As Marc Myers points out, Leonard Feather nicknamed Kenton “Can’t Stand Him,” and the monumental accompanying text for Ken Burns’ Jazz miniseries includes an informative but ultimately troubling portrait of Kenton courtesy of Gerald Early’s essay White Noise and White Knights.  Kenton not only had the audacity to (try to) play bigger, louder and more intricately than everyone else, he had the sheer chutzpah to tirelessly promote work that he believed in.  In light of current events, his christening that work “jazz” while simultaneously questioning or denying jazz’s African-American roots adds a whole other layer of discussion (best left to other platforms).

Besides borrowing some boilerplate Kenton invective (“…ostentation, gimmickry, and bloat…pretentiousness”), Hajdu takes a page from Gunther Schuller when he criticizes Kenton for increasing his instrumentation and playing “overwrought emulations of the early postwar avant-garde.”  Kenton wasn’t the first musician to try different instruments or new pieces; surprisingly it’s a fairly common practice in music.  That Kenton’s experiments were deemed null by some critics while being praised by some musicians is another song heard before.

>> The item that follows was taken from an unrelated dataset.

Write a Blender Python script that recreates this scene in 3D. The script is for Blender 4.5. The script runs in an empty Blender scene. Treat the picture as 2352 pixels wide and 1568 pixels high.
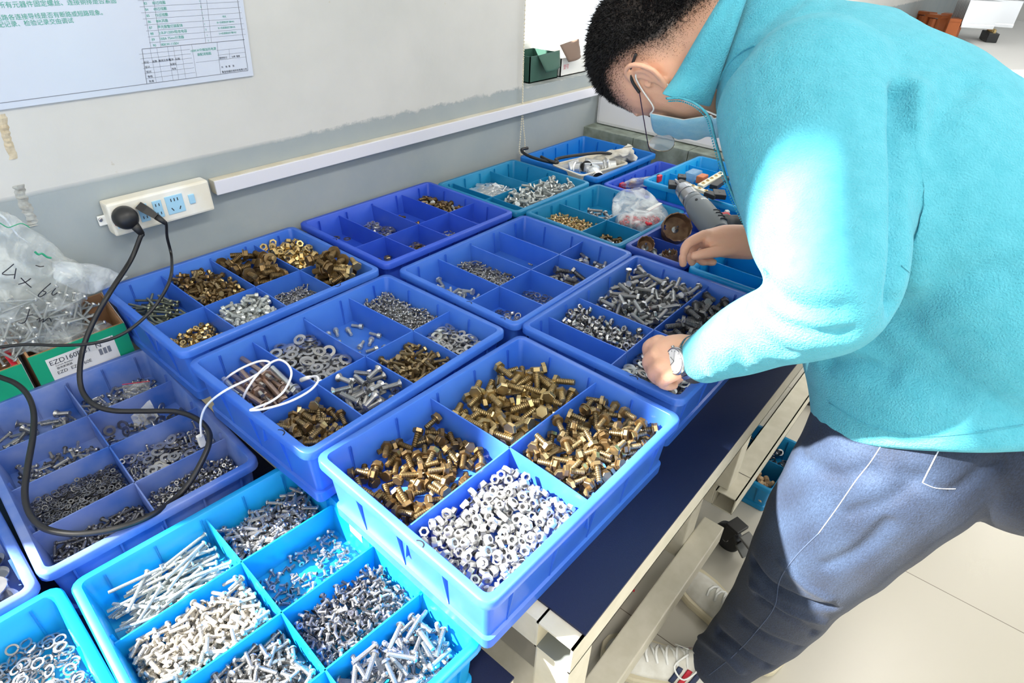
import bpy, bmesh, math, random
import numpy as np
from mathutils import Vector, Matrix, Quaternion
from mathutils.bvhtree import BVHTree
sc = bpy.context.scene
col = sc.collection
random.seed(7); rng = np.random.default_rng(7)
PI = math.pi
# ---------------------------------------------------------------- camera
F = 1385.8795                       # focal length in pixels of the 2352 x 1568 frame
CX, CY = 1176.0, 784.0
def _n(v): v = np.array(v, float); return v/np.linalg.norm(v)
AX = _n((2557-CX, -95-CY, F)); AY = _n((-857-CX, -225-CY, F)); AZ = np.cross(AX, AY)
RW = np.array([AX, AY, AZ])          # world = RW @ camera(right, down, forward)
CAM = np.array([0, 0, 1.38])
cd = bpy.data.cameras.new('camera'); cam = bpy.data.objects.new('camera', cd); col.objects.link(cam)
M3 = Matrix([[RW[i,0], -RW[i,1], -RW[i,2]] for i in range(3)])
cam.matrix_world = Matrix.Translation(CAM) @ M3.to_4x4()
cd.sensor_width = 36; cd.lens = F/2352*36; cd.clip_start = .02; cd.clip_end = 200
sc.camera = cam
# ---------------------------------------------------------------- world, sun, added fill lights, exposure
w = bpy.data.worlds.new('world'); sc.world = w; w.use_nodes = True
bg = w.node_tree.nodes['Background']; bg.inputs[0].default_value = (.86, .93, 1, 1); bg.inputs[1].default_value = 1.0
sd = bpy.data.lights.new('sun', 'SUN'); sd.energy = 24.0; sd.angle = math.radians(1.6); sd.color = (1, .96, .88)
sun = bpy.data.objects.new('sun', sd); col.objects.link(sun)
SUND = Vector((.78, -.625, -.82)).normalized()
sun.rotation_euler = SUND.to_track_quat('-Z', 'Y').to_euler(); sun.location = (-3, 5, 6)
def overhead_fill_light(x, y, z, sx, sy, e):  # unseen area light added under the ceiling to lift the room's ambient level
    d = bpy.data.lights.new('overhead_fill_light', 'AREA'); d.shape = 'RECTANGLE'; d.size = sx; d.size_y = sy; d.energy = e; d.color = (1, .97, .92)
    o = bpy.data.objects.new('overhead_fill_light', d); col.objects.link(o); o.location = (x, y, z); return o
for lx, ly in ((.6, -.6), (3.2, -.6), (-1.6, -.6), (.6, -2.6), (3.2, -2.6), (5.8, -1.2)):
    overhead_fill_light(lx, ly, 2.86, 1.2, .3, 16)
sc.view_settings.view_transform = 'Standard'; sc.view_settings.look = 'None'
sc.view_settings.gamma = 1; sc.view_settings.use_curve_mapping = False
sc.view_settings.exposure = .75
try: sc.cycles.max_bounces = 7; sc.cycles.transparent_max_bounces = 16
except Exception: pass
# ---------------------------------------------------------------- pixel helpers (a pixel of the photo gets a real point at its own distance)
def ray(u, v): return RW @ np.array([u-CX, v-CY, F])
def onz(u, v, z): r = ray(u, v); return CAM + r*(z-CAM[2])/r[2]
def ony(u, v, y): r = ray(u, v); return CAM + r*(y-CAM[1])/r[1]
def onx(u, v, x): r = ray(u, v); return CAM + r*(x-CAM[0])/r[0]
def P(u, v, d): return CAM + ray(u, v)*d/F
def proj(p): c = RW.T @ (np.array(p)-CAM); return CX+F*c[0]/c[2], CY+F*c[1]/c[2], c[2]
# ---------------------------------------------------------------- materials
def lin(c): return tuple(((x/255)/12.92 if x/255 <= .04045 else ((x/255+.055)/1.055)**2.4) for x in c)
def mat(name, c, rough=.5, metal=0, c2=None, nscale=20, bump=0, bscale=200, transl=0, alpha=1, sheen=0, spec=.5, coat=0, thread=0, trans=0, det=4, lo=.35, hi=.65):
    m = bpy.data.materials.new(name); m.use_nodes = True; nt = m.node_tree; N = nt.nodes; L = nt.links
    b = N['Principled BSDF']; out = N['Material Output']
    b.inputs['Base Color'].default_value = (*c, 1); b.inputs['Roughness'].default_value = rough; b.inputs['Metallic'].default_value = metal
    b.inputs['Specular IOR Level'].default_value = spec
    if sheen: b.inputs['Sheen Weight'].default_value = sheen; b.inputs['Sheen Roughness'].default_value = .4
    if coat: b.inputs['Coat Weight'].default_value = coat
    if trans: b.inputs['Transmission Weight'].default_value = trans; b.inputs['IOR'].default_value = 1.15
    b.inputs['Alpha'].default_value = alpha
    tc = N.new('ShaderNodeTexCoord'); csock = None
    if c2 is not None:
        n = N.new('ShaderNodeTexNoise'); n.inputs['Scale'].default_value = nscale; n.inputs['Detail'].default_value = det
        L.new(tc.outputs['Object'], n.inputs['Vector'])
        r = N.new('ShaderNodeValToRGB'); r.color_ramp.elements[0].position = lo; r.color_ramp.elements[1].position = hi
        r.color_ramp.elements[0].color = (*c, 1); r.color_ramp.elements[1].color = (*c2, 1)
        L.new(n.outputs['Fac'], r.inputs[0]); L.new(r.outputs[0], b.inputs['Base Color']); csock = r.outputs[0]
    if bump or thread:
        bp = N.new('ShaderNodeBump')
        if thread:
            wv = N.new('ShaderNodeTexWave'); wv.bands_direction = 'Z'; wv.inputs['Scale'].default_value = thread
            L.new(tc.outputs['Object'], wv.inputs['Vector']); L.new(wv.outputs['Fac'], bp.inputs['Height']); bp.inputs['Strength'].default_value = .9; bp.inputs['Distance'].default_value = .0007
        else:
            n2 = N.new('ShaderNodeTexNoise'); n2.inputs['Scale'].default_value = bscale; n2.inputs['Detail'].default_value = 3
            L.new(tc.outputs['Object'], n2.inputs['Vector']); L.new(n2.outputs['Fac'], bp.inputs['Height'])
            bp.inputs['Strength'].default_value = min(1, bump); bp.inputs['Distance'].default_value = .002 if bump <= 1 else .002*bump
        L.new(bp.outputs[0], b.inputs['Normal'])
    if transl:
        t = N.new('ShaderNodeBsdfTranslucent'); t.inputs[0].default_value = (*[min(1, x*1.15) for x in c], 1)
        if csock: L.new(csock, t.inputs[0])
        mx = N.new('ShaderNodeMixShader'); mx.inputs[0].default_value = transl
        L.new(b.outputs[0], mx.inputs[1]); L.new(t.outputs[0], mx.inputs[2]); L.new(mx.outputs[0], out.inputs[0])
    return m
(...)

Yet Hajdu’s most familiar criticism comes when he mentions Kenton’s incestuous relationship with his own daughter.  Not every artist gets accused of incest, but there’s always enough criticism of creative work based upon personal attack to go around.  Reading this type of criticism can even feel comfortable, like a story we know so well or an old chair that we can’t help flopping down on, even though there’s a spring sticking out.

Richard Wagner, aka One "Behind the Music" You Can Put Off

The point of what this disgusting aspect of Stan Kenton the man has to do with the music of Stan Kenton is unclear, as most musicologists are still unable tell the difference between incestuous music and non-incestuous music.  For that matter, the elusive “arrogant, domineering braggart” school of music theory that informed the music of Jelly Roll Morton and Art Tatum is still under review.  Scholars still hope that Wagner‘s controversial libretti can offer insight about which of his instrumental passages are anti-Semitic.

The effect of Hajdu’s criticism is less mysterious and all too familiar.  His article will no doubt save a lot of potential concertgoers the time, money and (most importantly) the thought of having to hear this music themselves at Jazz at Lincoln Center, Manhattan School of Music, the University of North Texas or anywhere else.

It’s probably for the better.  After all, what do they know?  They’re just playing music.